Charles Todd’s new novel an engaging read of aristocrat turned nurse
Dec. 08, 2012 @ 02:59 PM

“The Walnut Tree: A Holiday Tale” is an engaging fireside read whether or not “Downton Abbey” has sparked your interest in World War I or if you’re already a fan of Charles Todd.
It’s not the expected mystery by the mother and son writing team of Caroline and Charles Todd, the latter a North Carolina resident. “The Walnut Tree” (William Morrow, $16.99) is a bit of a genre departure, and a successful one. It’s shorter than their usual mysteries, and has a few cameos by regular character Bess Crawford. While there is a little bit of mystery afoot, “The Walnut Tree” is a battlefield tale, a love tale, a tale of the upper crust learning about the value of service some deem beneath them, and yes, a holiday tale as well. It’s a wonderful seasonal read with a snowy cover and a slightly smaller book size that makes it easy to slip in a carrying bag.
The heroine Elspeth is Lady Elspeth, the daughter of a Scottish earl, though she stops using her title during the Great War. She finds herself torn between two loves, but not lovers. This is 1914 and they follow propriety restraints of their day and station. She falls first for Alain, the brother of a boarding school friend, before the war begins. He is a handsome Frenchman and she is pleased he plans to ask her cousin for her hand in marriage. But when war comes quickly to France and she tries to return to Great Britain, Elspeth encounters chaos. She meets Peter Gilchrist, a military captain and the son of a Scottish laird from back home. Peter sparks a different reaction than Alain, one more romantic in thought but not in deed. She has already given Alain the impression that she will marry him once properly asked, though they are now separated by war. The war is foremost, and defying what is expected of her, Elspeth becomes a nurse on the battlefield in France, though she knows her guardian cousin would disapprove.

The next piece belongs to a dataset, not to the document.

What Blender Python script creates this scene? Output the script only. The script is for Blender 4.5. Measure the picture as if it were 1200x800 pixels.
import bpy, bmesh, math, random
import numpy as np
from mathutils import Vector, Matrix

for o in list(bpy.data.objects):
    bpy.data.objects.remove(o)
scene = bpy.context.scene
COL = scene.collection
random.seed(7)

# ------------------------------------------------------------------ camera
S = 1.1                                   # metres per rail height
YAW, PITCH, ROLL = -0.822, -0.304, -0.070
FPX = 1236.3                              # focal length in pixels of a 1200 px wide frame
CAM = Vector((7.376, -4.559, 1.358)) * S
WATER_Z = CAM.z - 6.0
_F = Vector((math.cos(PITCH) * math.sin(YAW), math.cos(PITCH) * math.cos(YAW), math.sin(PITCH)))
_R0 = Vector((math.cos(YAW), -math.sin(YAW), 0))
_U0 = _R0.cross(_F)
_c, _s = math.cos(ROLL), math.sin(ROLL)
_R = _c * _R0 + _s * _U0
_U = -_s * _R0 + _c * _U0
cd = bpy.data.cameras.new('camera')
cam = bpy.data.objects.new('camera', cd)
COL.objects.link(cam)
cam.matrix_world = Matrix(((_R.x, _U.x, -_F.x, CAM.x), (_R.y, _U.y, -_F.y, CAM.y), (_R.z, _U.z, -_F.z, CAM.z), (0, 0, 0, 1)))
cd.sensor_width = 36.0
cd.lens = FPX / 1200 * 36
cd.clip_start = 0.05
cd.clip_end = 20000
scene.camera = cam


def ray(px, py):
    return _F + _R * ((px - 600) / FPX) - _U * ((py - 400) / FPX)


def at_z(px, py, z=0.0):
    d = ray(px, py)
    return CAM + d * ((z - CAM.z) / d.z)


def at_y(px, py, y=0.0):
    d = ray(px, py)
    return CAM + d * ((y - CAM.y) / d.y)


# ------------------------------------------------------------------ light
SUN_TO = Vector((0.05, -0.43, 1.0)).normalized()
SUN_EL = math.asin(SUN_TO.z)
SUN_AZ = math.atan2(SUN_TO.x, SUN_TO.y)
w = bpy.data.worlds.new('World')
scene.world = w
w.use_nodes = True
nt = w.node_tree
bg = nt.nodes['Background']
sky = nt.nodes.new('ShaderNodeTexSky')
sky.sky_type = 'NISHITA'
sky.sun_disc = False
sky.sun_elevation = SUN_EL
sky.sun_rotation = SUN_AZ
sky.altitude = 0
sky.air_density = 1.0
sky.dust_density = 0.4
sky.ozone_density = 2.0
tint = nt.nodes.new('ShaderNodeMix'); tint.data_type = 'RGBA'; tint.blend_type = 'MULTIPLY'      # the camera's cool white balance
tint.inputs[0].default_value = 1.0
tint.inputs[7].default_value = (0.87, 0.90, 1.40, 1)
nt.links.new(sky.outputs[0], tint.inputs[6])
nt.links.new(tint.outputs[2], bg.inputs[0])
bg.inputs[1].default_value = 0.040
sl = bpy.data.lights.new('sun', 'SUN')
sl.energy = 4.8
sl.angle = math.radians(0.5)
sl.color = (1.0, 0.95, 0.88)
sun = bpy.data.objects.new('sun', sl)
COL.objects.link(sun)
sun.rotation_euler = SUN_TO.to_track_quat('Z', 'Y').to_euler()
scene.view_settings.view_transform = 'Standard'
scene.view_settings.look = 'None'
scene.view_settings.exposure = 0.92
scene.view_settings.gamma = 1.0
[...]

Elspeth learns as much about herself – and being defined by things she has earned rather than titles imposed – as she does how to assist wartime surgeons. The title refers to the walnut tree at the home of one of Elspeth’s fellow nurses in England, where she spends Christmas 1914 mending one of her loves. “The Walnut Tree” is worth reading any time of year, but in this month of December, a great gift to place under a Christmas tree.